Во внешнем строении оперы новаторство композитора сказалось менее наглядно. Обычную композицию комедийного спектакля — чередование отдельных номеров, арий, ансамблей, речитативов — Моцарт не нарушил; он стремился лишь к большей цельности всего произведения, к его концентрации, и развитие любовной темы дало ему возможность создать определенную лирическую атмосферу, сплотившую все персонажи.

 


Лирическая трактовка событий и до того доминировала в операх Моцарта, но в «Фигаро», благодаря единству музыкального языка и метода обрисовки героев, она приобрела особое значение и не только сблизила персонажи, но даже изменила их удельный вес. Так, Керубино. второстепенный персонаж либретто, в опере вырос в одну из центральных фигур: Моцарт сделал этот образ олицетворением юношески-пылкой влюбленности в красоту.
Правда, в лирические сцены «Фигаро» непрерывно вторгаются характерные буффонные эпизоды вроде перебранки Сюзанны и Марселины, появления Бартоло, неудачного ухаживания графа за Сюзанной и т. д. Но и на них лежит неуловимый отпечаток мягкости, изящества, как бы отражение окутывающей все поэтической атмосферы. Это скрадывает типичную для буффа пестроту явлений и наличие эпизодических фигур, необязательных для музыкального развития.
В «Фигаро», как и в предыдущих операх, узловые моменты развития сосредоточены в крупных ансамблях — терцетах, квартетах, секстетах; эти ансамбли, воплощающие остроконфликтные положения, привлекают внимание слушателя не столько к внешним перипетиям спектакля, сколько к нарастанию и разрешению психологических конфликтов.
Естественное продолжение линии, намечавшейся в «Идоменее» и, более отчетливо, в «Похищении», здесь достигает вершины в финалах, придающих слитность и завершенность всему произведению.
Не только в финале второго акта, где все основано на росте внутреннего напряжения (ревнивые подозрения графа, испуг графини и Сюзанны, разочарование графа, не заставшего Керубино, успокоение обеих женщин, примирение супругов и т. д.), но даже в финале четвертого действия, — в ночной сцене в саду, — где господствует обычная комедийная путаница, вызванная ложными подозрениями и переодеванием, Моцарту удалось сосредоточить музыкальное развитие вокруг психологических моментов и добиться единства в настроении сцен и их драматической трактовке.
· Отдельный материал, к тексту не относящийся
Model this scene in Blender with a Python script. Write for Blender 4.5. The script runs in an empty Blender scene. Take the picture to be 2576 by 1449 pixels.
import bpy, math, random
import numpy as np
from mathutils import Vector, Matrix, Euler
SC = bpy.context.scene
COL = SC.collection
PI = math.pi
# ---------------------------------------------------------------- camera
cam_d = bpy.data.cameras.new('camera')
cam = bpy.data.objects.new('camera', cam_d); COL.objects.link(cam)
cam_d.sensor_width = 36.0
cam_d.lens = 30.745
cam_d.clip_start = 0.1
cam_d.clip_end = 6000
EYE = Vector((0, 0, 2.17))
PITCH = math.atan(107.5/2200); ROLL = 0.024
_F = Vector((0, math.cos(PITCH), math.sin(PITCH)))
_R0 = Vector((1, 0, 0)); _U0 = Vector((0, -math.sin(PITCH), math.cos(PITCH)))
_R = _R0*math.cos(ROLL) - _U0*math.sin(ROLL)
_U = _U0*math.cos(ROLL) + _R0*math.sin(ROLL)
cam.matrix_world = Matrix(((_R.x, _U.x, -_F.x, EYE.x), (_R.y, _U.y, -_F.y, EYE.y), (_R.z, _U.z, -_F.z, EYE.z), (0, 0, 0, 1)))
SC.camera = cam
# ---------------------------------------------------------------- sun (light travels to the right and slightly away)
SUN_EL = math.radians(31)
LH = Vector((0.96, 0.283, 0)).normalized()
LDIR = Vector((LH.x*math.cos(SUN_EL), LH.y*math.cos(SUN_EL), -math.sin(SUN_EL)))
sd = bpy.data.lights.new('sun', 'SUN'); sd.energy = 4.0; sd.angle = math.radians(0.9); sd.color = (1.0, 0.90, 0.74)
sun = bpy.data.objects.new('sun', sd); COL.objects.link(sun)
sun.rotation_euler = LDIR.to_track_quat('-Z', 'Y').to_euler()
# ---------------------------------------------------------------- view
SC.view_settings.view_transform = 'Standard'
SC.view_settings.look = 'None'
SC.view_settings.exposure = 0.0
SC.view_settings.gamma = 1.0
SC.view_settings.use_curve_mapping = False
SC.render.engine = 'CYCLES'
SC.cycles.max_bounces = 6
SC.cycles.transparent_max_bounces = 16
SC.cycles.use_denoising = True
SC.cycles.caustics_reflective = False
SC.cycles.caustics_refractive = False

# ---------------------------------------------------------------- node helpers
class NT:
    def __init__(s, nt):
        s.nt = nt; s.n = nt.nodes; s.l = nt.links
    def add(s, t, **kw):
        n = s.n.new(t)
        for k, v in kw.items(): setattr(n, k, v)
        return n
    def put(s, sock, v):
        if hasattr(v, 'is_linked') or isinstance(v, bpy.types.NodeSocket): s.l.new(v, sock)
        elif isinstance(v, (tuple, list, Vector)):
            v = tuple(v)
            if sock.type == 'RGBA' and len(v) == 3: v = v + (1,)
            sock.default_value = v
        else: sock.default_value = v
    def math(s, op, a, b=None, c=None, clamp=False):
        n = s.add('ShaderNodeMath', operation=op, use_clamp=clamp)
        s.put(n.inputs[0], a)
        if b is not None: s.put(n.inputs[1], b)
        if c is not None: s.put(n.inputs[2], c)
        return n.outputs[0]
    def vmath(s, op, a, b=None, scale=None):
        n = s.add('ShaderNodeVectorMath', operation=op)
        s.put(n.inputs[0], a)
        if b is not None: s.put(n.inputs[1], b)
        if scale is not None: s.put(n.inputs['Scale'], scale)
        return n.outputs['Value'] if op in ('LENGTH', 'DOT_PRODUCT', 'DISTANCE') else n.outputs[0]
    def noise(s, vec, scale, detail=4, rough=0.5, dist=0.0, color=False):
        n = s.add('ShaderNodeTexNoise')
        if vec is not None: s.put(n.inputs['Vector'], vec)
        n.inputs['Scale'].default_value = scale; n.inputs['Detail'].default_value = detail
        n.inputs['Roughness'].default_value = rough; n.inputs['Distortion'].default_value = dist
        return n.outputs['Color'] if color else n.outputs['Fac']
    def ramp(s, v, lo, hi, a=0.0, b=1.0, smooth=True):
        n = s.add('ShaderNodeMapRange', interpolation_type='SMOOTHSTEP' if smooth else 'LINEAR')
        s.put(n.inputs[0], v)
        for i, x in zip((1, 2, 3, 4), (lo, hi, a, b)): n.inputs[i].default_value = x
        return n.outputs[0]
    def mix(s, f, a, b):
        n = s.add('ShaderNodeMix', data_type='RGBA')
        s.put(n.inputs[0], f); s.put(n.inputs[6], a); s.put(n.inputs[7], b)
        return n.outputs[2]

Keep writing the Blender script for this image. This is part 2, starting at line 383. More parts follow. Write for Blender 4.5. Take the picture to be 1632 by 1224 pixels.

В связи с этим и увертюра к «Фигаро» оказалась первой оперной увертюрой, представляющей самостоятельное симфоническое произведение, единое и цельное, с ярко выраженными контурами. Такая увертюра могла возникнуть только при органическом строении оперы в целом как обобщение театрально-музыкального ее замысла. Она не имеет непосредственной «цитатной» близости с оперой, подобно увертюре «Похищения»; тем не менее эта близость существует, являясь еще более глубокой и значительной: в увертюре «Фигаро» получили отражение не только внешняя динамика оперы и ее светлая жизнерадостная лиричность -f- благодаря родственному, хотя и несходному мелодическому материалу она одновременно является своего рода симфонической характеристикой главных персонажей пьесы.
Таким образом, «Свадьба Фигаро» поражает не только объемом, яркостью, многообразием материала, но и совершенством формы, цельностью замысла, обобщающей силой мысли. Непринужденность и полнота, с которой эти свойства обнаружились в опере, до сих пор были присущи только инструментальной музыке великих венских мастеров — Гайдна и Моцарта. Наравне с их симфониями и концертами «Свадьба Фигаро» может быть названа подлинно классическим произведением.